• **Problem description**:
Print each line of the listing once more, precisely as given.

• **Dataset section**:

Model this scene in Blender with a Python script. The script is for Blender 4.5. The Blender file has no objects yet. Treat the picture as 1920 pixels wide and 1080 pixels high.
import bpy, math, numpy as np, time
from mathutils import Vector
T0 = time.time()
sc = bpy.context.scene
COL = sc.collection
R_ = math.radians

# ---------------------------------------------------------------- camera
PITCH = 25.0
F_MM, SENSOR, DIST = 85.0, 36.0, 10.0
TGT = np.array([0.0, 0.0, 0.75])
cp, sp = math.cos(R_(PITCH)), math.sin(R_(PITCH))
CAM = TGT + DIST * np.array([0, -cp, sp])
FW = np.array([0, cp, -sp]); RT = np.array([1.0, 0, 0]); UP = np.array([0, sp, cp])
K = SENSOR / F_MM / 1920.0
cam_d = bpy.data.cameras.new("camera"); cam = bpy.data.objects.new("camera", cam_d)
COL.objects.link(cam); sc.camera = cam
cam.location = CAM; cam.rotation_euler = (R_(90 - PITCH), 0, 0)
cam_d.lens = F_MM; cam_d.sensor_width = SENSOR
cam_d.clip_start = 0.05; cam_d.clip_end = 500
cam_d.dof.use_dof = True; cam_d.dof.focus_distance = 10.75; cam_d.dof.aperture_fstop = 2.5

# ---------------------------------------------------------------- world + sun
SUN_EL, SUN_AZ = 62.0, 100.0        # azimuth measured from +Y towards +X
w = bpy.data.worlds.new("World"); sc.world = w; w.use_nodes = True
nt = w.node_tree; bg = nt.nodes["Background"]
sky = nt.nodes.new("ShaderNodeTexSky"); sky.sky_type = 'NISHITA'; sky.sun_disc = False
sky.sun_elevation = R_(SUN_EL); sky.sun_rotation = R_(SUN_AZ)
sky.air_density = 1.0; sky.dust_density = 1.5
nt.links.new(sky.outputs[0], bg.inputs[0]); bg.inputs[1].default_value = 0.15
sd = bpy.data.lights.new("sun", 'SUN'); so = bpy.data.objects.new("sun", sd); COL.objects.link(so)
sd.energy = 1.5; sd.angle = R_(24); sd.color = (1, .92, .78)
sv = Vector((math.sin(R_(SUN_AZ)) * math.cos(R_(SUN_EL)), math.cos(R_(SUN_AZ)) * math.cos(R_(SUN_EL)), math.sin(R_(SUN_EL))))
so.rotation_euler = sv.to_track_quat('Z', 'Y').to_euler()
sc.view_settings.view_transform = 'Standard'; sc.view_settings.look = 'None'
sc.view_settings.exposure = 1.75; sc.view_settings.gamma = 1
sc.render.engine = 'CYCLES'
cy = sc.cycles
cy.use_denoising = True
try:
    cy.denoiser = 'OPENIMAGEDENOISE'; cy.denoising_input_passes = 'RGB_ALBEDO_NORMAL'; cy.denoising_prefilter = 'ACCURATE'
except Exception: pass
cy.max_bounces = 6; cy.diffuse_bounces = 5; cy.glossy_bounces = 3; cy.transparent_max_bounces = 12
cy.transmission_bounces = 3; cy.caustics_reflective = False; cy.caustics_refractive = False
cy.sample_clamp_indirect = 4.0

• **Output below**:
Model this scene in Blender with a Python script. The script is for Blender 4.5. The Blender file has no objects yet. Treat the picture as 1920 pixels wide and 1080 pixels high.
import bpy, math, numpy as np, time
from mathutils import Vector
T0 = time.time()
sc = bpy.context.scene
COL = sc.collection
R_ = math.radians

# ---------------------------------------------------------------- camera
PITCH = 25.0
F_MM, SENSOR, DIST = 85.0, 36.0, 10.0
TGT = np.array([0.0, 0.0, 0.75])
cp, sp = math.cos(R_(PITCH)), math.sin(R_(PITCH))
CAM = TGT + DIST * np.array([0, -cp, sp])
FW = np.array([0, cp, -sp]); RT = np.array([1.0, 0, 0]); UP = np.array([0, sp, cp])
K = SENSOR / F_MM / 1920.0
cam_d = bpy.data.cameras.new("camera"); cam = bpy.data.objects.new("camera", cam_d)
COL.objects.link(cam); sc.camera = cam
cam.location = CAM; cam.rotation_euler = (R_(90 - PITCH), 0, 0)
cam_d.lens = F_MM; cam_d.sensor_width = SENSOR
cam_d.clip_start = 0.05; cam_d.clip_end = 500
cam_d.dof.use_dof = True; cam_d.dof.focus_distance = 10.75; cam_d.dof.aperture_fstop = 2.5

# ---------------------------------------------------------------- world + sun
SUN_EL, SUN_AZ = 62.0, 100.0        # azimuth measured from +Y towards +X
w = bpy.data.worlds.new("World"); sc.world = w; w.use_nodes = True
nt = w.node_tree; bg = nt.nodes["Background"]
sky = nt.nodes.new("ShaderNodeTexSky"); sky.sky_type = 'NISHITA'; sky.sun_disc = False
sky.sun_elevation = R_(SUN_EL); sky.sun_rotation = R_(SUN_AZ)
sky.air_density = 1.0; sky.dust_density = 1.5
nt.links.new(sky.outputs[0], bg.inputs[0]); bg.inputs[1].default_value = 0.15
sd = bpy.data.lights.new("sun", 'SUN'); so = bpy.data.objects.new("sun", sd); COL.objects.link(so)
sd.energy = 1.5; sd.angle = R_(24); sd.color = (1, .92, .78)
sv = Vector((math.sin(R_(SUN_AZ)) * math.cos(R_(SUN_EL)), math.cos(R_(SUN_AZ)) * math.cos(R_(SUN_EL)), math.sin(R_(SUN_EL))))
so.rotation_euler = sv.to_track_quat('Z', 'Y').to_euler()
sc.view_settings.view_transform = 'Standard'; sc.view_settings.look = 'None'
sc.view_settings.exposure = 1.75; sc.view_settings.gamma = 1
sc.render.engine = 'CYCLES'
cy = sc.cycles
cy.use_denoising = True
try:
    cy.denoiser = 'OPENIMAGEDENOISE'; cy.denoising_input_passes = 'RGB_ALBEDO_NORMAL'; cy.denoising_prefilter = 'ACCURATE'
except Exception: pass
cy.max_bounces = 6; cy.diffuse_bounces = 5; cy.glossy_bounces = 3; cy.transparent_max_bounces = 12
cy.transmission_bounces = 3; cy.caustics_reflective = False; cy.caustics_refractive = False
cy.sample_clamp_indirect = 4.0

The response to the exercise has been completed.